The Collective Liberty model involves four main action areas:

1. Breaking Down Silos. We work to increase trust and create space for collaboration through multidisciplinary and multi-jurisdiction trainings, serving as objective facilitators and trainers. For example: We’ve trained over 2,500 law enforcement officers, partnering with expert officers in the field to ground our data and best practices in their daily reality. We’ve trained over 3,000 AML professionals, empowering them to use cutting edge technology and actionable data to inform their internal detection and investigation practices to help end human trafficking.

2. Elevating Local Heroes. We identify and connect people who want to work together towards disrupting trafficking networks – ensuring they are operating in culturally-nuanced, victim-informed ways. No individual city or actor should be reinventing the wheel alone – we connect similarly situated disruption actors to one another, to collaborate, share resources, and learn from one another. Simultaneously, we support their adoption of best practices across jurisdictions.

3. Thinking Outside the Box.
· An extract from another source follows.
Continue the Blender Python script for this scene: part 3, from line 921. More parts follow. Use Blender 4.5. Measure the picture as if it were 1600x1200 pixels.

We work to bring in groups that have historically not been considered major change-makers in the fight against trafficking (like civil code enforcement and health inspectors, hotel front desk staff, bank tellers, and airline ticketing agents, to name a few), and we create market disrupting resources and tools that are tailored to produce sustainable results based on survivor voice and the lived experience of the field.

4. Challenging the Narrative. We seek to help the public gain a more nuanced understanding of the different types of trafficking and counter false or sensationalized narratives in media and entertainment that legitimize behaviors and views that contribute to trafficking. This can involve providing concrete, actionable data to newsmedia, as well as connecting them to sources with lived-experience on the trafficking stories they’re reporting; or creating media and writing letters to the editor to challenge misleading narratives. We also engage in grassroots mobilizing and digital media around anti-trafficking awareness and information sharing.